SHORT PROBLEM: Locate each line with the string "picture" in the listing below and copy it.

═══ TASK INPUTS ═══

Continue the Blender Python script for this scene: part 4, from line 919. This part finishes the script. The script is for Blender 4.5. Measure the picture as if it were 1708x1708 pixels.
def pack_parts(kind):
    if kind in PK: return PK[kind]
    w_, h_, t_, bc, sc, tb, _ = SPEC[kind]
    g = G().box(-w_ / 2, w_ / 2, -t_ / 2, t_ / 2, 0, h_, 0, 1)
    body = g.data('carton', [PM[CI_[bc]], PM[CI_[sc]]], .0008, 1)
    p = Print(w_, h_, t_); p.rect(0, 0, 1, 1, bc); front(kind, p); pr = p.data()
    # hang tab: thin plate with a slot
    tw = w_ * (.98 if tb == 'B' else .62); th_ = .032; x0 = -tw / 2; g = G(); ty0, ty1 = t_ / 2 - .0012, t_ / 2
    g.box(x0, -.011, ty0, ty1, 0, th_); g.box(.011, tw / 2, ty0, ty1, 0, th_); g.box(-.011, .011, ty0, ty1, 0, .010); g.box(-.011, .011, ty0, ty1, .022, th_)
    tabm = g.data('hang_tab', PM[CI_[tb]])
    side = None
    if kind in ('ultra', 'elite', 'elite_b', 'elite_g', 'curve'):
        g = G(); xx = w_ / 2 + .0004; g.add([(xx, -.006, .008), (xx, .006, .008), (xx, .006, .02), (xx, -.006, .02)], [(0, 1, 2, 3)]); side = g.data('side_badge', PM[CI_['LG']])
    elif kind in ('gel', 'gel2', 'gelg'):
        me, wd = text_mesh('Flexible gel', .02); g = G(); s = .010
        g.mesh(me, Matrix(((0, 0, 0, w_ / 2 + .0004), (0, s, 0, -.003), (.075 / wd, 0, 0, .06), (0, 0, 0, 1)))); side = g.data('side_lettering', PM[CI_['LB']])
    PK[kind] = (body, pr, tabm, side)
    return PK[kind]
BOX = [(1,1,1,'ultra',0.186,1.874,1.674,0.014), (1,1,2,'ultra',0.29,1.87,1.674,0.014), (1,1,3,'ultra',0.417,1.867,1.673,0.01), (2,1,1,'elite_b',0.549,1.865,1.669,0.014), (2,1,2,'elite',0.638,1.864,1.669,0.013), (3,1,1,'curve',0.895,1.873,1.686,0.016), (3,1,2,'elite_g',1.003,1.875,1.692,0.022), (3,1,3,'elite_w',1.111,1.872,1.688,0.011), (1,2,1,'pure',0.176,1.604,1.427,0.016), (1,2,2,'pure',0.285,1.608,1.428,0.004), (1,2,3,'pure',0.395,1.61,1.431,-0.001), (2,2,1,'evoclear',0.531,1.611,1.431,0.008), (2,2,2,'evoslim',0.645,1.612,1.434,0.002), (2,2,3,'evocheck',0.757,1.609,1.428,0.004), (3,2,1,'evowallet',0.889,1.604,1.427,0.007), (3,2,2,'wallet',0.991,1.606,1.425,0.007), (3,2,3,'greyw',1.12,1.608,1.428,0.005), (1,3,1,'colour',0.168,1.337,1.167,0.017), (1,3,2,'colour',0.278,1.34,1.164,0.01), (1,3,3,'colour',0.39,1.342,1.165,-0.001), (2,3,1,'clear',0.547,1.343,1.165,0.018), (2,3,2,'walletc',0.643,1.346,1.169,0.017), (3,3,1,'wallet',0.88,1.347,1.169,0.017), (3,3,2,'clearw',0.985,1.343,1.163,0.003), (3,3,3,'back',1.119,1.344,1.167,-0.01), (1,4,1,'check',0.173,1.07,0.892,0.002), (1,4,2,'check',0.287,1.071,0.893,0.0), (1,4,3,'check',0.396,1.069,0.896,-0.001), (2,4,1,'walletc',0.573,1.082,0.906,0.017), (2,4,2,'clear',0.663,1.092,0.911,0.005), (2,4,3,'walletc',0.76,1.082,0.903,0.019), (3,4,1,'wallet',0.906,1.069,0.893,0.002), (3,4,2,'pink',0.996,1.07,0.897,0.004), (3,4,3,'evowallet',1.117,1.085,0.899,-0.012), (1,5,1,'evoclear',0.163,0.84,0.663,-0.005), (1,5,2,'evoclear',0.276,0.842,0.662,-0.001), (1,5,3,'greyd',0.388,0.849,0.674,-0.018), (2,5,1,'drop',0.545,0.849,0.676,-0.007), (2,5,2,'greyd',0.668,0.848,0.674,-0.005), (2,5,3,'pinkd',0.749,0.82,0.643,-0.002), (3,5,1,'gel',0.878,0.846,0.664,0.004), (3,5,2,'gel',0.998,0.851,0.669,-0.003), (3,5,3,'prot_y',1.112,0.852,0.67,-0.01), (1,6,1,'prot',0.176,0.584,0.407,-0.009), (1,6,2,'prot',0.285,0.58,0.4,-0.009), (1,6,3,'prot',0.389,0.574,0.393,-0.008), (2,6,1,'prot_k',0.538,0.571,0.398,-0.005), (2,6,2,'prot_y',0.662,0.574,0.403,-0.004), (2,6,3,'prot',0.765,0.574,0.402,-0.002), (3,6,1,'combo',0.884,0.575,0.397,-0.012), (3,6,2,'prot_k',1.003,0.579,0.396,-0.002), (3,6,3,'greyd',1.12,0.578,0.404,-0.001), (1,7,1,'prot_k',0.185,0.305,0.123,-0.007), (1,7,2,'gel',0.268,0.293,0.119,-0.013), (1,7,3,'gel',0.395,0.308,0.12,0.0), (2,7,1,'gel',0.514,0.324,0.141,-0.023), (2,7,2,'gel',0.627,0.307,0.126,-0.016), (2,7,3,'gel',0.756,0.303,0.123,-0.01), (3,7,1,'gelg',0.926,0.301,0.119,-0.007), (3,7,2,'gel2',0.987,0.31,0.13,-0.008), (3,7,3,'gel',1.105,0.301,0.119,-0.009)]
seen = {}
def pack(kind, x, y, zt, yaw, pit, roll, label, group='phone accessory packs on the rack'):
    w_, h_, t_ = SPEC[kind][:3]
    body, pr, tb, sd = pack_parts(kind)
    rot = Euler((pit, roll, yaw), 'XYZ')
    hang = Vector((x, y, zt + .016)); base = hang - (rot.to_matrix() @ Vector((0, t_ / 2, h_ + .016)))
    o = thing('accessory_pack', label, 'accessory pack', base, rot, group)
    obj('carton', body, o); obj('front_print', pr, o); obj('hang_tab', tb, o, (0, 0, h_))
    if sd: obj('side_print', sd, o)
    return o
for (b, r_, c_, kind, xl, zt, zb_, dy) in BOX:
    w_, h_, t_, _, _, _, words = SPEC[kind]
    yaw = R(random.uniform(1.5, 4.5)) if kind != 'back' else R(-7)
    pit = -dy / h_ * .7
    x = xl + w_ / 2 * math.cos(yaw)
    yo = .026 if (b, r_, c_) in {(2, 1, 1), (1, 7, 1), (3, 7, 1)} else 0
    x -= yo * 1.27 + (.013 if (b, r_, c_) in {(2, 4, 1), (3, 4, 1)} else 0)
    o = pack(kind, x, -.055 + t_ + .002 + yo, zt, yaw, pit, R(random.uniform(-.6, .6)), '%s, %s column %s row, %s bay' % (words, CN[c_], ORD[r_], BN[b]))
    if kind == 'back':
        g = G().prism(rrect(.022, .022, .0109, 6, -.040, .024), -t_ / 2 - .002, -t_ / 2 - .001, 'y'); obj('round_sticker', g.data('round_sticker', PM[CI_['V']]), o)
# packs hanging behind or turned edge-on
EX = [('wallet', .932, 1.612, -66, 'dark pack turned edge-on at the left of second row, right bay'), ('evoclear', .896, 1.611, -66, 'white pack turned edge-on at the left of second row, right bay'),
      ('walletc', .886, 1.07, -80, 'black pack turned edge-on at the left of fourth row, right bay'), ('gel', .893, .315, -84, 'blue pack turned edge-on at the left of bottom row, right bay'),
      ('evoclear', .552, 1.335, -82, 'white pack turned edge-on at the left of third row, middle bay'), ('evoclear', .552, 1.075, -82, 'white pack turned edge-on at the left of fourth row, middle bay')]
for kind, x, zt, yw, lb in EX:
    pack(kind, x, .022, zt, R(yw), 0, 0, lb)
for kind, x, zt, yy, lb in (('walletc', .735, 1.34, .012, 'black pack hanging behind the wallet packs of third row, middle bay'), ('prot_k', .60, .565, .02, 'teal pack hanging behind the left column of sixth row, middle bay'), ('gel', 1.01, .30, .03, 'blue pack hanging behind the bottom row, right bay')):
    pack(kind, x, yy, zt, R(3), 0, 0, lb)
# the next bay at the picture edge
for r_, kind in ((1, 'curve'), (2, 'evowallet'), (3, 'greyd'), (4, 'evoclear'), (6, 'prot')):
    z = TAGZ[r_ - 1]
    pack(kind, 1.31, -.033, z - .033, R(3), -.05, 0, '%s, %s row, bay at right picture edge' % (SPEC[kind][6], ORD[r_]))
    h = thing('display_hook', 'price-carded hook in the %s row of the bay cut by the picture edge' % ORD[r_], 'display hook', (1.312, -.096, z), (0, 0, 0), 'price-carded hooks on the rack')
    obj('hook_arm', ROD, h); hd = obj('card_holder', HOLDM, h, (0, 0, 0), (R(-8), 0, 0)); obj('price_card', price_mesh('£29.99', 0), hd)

═══
═══ TASK INPUTS ═══

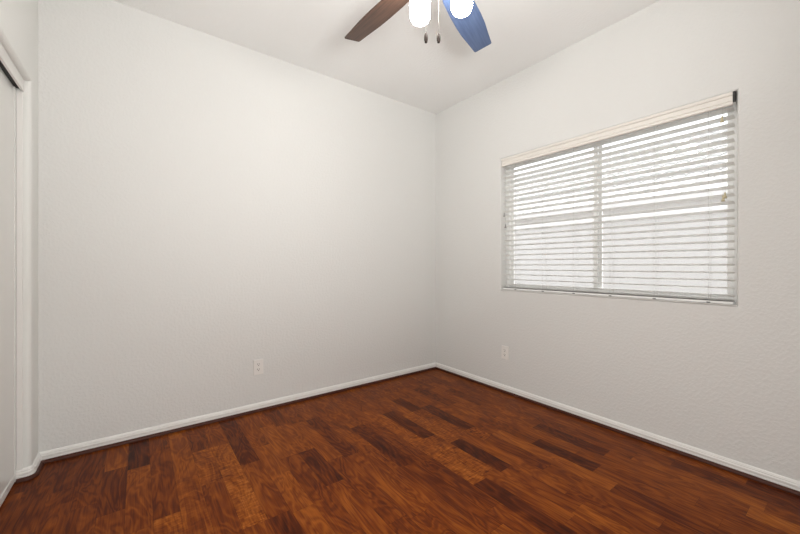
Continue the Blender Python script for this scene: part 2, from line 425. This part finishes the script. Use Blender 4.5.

═══

ANSWER TO THIS EXERCISE:
Continue the Blender Python script for this scene: part 4, from line 919. This part finishes the script. The script is for Blender 4.5. Measure the picture as if it were 1708x1708 pixels.
# the next bay at the picture edge
    pack(kind, 1.31, -.033, z - .033, R(3), -.05, 0, '%s, %s row, bay at right picture edge' % (SPEC[kind][6], ORD[r_]))
    h = thing('display_hook', 'price-carded hook in the %s row of the bay cut by the picture edge' % ORD[r_], 'display hook', (1.312, -.096, z), (0, 0, 0), 'price-carded hooks on the rack')